Learn to Surf – How to Stand Up on a Surfboard
The first thing you need to do to prepare yourself to stand up on a surfboard is to determine which foot will be your back foot. This will be the foot that you attach your surfboard leash. Every time you try to stand up you will want to get up with the same foot to the rear of your surfboard. This is part of your surf stance. Most people surf with their right foot back, this is know as regular or normal stance. People who surf with their left foot at the rear of the surfboard are knows as goofy foots. It is not derogatory, it's just another surf term that evolved over the years. I am a goofy foot surfer.
How to determine whether you are a regular or goofy foot surfer
Here are a couple of things you can do to figure out which foot you are more likely to feel most comfortable having as your back foot.
First, Stand with your feet quite close together. Have someone else push you from behind. The foot that goes forward is the foot that you would have as your front foot. If your left foot went forwards after being pushed this would mean that you surf with your right foot back and are a regular stance surfer.
Second, if you're still not sure, you can walk down a flight of stairs. Which was the foot that you put on the first step down. This is the foot that you would put forward on your surfboard. How To Surf.
Note: The surfer in this photo has her right rear foot at the back of the surfboard. She has a regular surf stance. This is a surf break in Lahaina, Maui, a great place for new surfers to learn to surf.
Standing Up on a Surfboard
Okay, this is the hard part. Before you go out into the water for the first time, it is best to practice this several times on the beach. Getting to your feet on your surfboard is known as the pop-up. Out in the water you will begin the pop up when you feel your surfboard begin to accelerate with the wave. When you feel the surfboard begin its glide or acceleration, take two more good hard paddles. Now put your hands on the rails (sides) of your surfboard just a little below your chest. Then push up hard, arching your back. Then you want to quickly swing your feet in one motion to a crouched position with your feet perpendicular to the surfboard. Don't be tentative when you do this, do it in one fluid motion and get right to your feet, don't be putting your knee's down first and then getting to your feet.
It is important to get a good wide stance on your surfboard. If your feet are only a little more than shoulder width apart, you won't have good balance on your surfboard.
Lesson on how to stand up on a surfboard
Choosing a Good Location to Learn
When you are learning to surf for the first time, it is best to practice at a beach well known as a beginner's beach. There are places like Lahaina in Maui where the waves coming in to shore break so slowly that you can learn to surf on a slow breaking wave. However, many surf beaches around the world don't offer these nice gentle breaks, or they can sometimes be so crowded that it is intimidating to the first time surfer.

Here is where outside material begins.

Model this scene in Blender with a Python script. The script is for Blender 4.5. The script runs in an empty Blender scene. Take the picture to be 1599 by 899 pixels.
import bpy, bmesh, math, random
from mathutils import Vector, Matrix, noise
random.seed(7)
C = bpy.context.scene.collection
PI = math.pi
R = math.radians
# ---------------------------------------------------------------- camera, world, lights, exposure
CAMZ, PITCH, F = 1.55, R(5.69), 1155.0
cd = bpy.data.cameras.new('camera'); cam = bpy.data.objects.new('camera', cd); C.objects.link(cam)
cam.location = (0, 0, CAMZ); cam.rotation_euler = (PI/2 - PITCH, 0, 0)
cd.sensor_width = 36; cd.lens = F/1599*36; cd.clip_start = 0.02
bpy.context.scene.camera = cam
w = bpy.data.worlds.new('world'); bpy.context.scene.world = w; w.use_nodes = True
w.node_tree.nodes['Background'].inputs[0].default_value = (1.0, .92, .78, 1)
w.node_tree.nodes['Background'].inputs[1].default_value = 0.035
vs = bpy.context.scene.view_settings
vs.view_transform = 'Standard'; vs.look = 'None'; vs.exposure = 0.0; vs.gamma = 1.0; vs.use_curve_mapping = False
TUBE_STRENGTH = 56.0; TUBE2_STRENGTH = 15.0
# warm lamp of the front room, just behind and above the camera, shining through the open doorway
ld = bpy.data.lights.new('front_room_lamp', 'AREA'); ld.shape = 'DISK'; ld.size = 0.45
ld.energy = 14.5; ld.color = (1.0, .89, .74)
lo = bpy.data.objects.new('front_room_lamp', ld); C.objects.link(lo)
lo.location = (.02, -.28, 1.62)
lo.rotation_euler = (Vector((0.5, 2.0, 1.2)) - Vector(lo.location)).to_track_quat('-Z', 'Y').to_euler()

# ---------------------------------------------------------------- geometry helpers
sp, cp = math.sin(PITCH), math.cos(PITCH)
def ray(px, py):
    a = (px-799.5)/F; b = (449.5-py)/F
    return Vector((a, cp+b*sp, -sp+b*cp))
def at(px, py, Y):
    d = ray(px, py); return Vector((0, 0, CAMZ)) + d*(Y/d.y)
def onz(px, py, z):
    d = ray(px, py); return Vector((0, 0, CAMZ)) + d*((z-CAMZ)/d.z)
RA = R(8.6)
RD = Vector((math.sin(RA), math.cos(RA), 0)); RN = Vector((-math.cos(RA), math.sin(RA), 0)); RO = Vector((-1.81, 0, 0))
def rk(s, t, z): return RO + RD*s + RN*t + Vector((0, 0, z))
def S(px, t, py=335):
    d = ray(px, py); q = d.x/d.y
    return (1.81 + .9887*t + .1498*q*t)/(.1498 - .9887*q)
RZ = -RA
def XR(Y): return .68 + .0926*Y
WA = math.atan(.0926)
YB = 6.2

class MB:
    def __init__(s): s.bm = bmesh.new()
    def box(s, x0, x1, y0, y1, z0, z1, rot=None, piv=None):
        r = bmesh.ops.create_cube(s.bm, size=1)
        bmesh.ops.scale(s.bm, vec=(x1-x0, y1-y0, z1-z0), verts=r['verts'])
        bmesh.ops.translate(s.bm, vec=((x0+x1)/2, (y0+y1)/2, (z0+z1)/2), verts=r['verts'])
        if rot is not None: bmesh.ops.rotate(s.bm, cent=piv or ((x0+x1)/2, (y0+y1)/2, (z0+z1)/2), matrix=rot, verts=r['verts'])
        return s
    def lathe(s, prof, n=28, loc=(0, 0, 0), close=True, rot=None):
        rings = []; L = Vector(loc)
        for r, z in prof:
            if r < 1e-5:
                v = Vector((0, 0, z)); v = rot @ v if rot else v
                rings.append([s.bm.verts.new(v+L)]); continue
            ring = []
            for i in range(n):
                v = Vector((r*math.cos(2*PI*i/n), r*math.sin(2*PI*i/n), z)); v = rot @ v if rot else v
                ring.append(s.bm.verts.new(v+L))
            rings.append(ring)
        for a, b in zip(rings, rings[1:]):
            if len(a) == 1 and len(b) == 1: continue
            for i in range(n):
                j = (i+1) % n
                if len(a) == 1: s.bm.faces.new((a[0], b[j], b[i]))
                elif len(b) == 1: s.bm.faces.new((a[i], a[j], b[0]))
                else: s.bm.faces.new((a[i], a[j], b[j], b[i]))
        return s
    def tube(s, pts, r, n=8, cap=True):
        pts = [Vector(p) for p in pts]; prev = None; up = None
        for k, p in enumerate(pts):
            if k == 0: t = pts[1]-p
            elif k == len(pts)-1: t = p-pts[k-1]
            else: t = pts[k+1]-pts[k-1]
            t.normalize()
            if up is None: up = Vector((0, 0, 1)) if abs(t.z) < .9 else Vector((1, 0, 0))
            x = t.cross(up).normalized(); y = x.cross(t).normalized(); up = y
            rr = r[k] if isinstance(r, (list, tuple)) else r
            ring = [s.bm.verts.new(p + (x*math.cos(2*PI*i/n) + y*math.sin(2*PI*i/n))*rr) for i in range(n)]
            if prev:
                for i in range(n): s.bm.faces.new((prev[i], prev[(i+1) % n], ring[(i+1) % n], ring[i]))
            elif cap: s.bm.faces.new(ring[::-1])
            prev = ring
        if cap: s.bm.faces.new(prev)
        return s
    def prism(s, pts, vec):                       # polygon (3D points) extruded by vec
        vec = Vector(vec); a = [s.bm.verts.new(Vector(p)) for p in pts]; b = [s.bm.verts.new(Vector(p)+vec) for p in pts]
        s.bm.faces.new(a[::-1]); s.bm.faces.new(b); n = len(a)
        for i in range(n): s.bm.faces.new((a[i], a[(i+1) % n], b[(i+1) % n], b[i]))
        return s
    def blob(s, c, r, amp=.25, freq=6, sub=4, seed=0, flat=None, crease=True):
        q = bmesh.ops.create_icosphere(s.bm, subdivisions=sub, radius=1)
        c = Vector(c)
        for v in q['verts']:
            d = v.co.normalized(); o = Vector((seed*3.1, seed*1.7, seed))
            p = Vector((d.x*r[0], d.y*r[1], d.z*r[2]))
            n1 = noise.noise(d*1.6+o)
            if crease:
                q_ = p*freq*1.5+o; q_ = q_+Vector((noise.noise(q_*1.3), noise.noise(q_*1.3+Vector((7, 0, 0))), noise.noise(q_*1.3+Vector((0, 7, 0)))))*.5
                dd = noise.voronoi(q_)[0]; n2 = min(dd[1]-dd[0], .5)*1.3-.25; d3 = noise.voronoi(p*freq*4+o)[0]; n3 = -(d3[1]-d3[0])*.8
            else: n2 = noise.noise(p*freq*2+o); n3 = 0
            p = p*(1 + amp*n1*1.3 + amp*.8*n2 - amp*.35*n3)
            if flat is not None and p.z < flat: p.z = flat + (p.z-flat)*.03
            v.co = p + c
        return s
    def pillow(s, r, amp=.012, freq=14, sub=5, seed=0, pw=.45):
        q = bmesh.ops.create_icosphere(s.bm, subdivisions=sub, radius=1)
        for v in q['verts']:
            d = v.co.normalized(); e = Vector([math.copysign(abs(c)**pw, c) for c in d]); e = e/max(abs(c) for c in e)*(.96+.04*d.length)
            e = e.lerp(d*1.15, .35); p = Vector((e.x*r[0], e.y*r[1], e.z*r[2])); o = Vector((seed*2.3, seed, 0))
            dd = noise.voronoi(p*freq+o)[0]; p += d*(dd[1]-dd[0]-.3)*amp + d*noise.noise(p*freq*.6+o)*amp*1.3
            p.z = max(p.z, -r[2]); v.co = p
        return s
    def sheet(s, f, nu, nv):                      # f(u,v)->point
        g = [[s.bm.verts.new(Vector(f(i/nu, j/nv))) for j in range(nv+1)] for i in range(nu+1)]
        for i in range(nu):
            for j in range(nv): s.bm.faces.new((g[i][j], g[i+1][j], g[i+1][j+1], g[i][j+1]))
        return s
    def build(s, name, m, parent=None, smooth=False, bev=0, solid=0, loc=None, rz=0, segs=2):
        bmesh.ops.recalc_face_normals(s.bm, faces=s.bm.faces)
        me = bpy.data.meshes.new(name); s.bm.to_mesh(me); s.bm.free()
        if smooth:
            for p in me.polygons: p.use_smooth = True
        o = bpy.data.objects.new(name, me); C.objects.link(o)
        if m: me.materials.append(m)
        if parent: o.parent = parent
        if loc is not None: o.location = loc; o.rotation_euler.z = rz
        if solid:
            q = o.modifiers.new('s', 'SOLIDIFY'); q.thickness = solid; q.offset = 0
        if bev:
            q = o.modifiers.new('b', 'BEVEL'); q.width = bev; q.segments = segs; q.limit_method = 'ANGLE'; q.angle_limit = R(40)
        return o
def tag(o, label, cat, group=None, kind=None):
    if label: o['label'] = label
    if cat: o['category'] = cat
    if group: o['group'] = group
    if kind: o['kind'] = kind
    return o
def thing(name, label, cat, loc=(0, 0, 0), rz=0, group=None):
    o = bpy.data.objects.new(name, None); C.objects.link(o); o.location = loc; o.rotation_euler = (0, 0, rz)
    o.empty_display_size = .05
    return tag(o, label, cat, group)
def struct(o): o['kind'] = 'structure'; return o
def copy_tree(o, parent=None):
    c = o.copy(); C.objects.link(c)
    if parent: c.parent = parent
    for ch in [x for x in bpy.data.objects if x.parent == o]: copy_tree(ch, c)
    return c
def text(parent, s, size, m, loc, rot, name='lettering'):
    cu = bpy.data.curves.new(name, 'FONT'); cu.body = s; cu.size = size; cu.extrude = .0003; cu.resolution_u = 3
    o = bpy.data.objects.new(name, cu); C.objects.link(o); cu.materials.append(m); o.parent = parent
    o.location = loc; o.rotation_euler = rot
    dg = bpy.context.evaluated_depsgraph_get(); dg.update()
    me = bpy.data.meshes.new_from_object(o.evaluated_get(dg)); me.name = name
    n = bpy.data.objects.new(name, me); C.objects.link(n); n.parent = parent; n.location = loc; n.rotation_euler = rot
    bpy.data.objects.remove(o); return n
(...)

It is possible to learn to surf at beaches that have larger breaking waves. What you need to do when learning at a beach with larger or faster breaking waves, is to surf “inside”.
Lesson in standing up and catching a wave
What does it mean to surf inside?
Imagine looking out to sea from the shore. You will see that the waves tend to break a certain distance from shore. This is caused by the waves reaching the shallower water as they approach shore. The height of the waves will determine where they will break. The area outside of where the waves are breaking is known in surf terms simply as “outside”. I imagine you have already guessed what “inside” means, it's the area towards shore where the waves have already broken.
The area to be is safely inside. You don't want to be too close to where the waves are breaking because sometimes a sneaky wave will come in and break right on top of you. You want to be in the area where there is good push from the whitewater and still have enough distance from shore to be able to ride the surfboard without riding right up onto the shore. By the way, surfboards don't like being ridden right onto the shore. It's a sure way to break a fin or get a ding in the surfboard.
Welcome to the Club
Practicing in the whitewater is a great way to get comfortable with the pop up. Keep practicing in this inside area until it starts to feel boring. Now you're ready to start riding the face of waves on the outside. Once you do, I guarantee you will be hooked. Now your part of the club.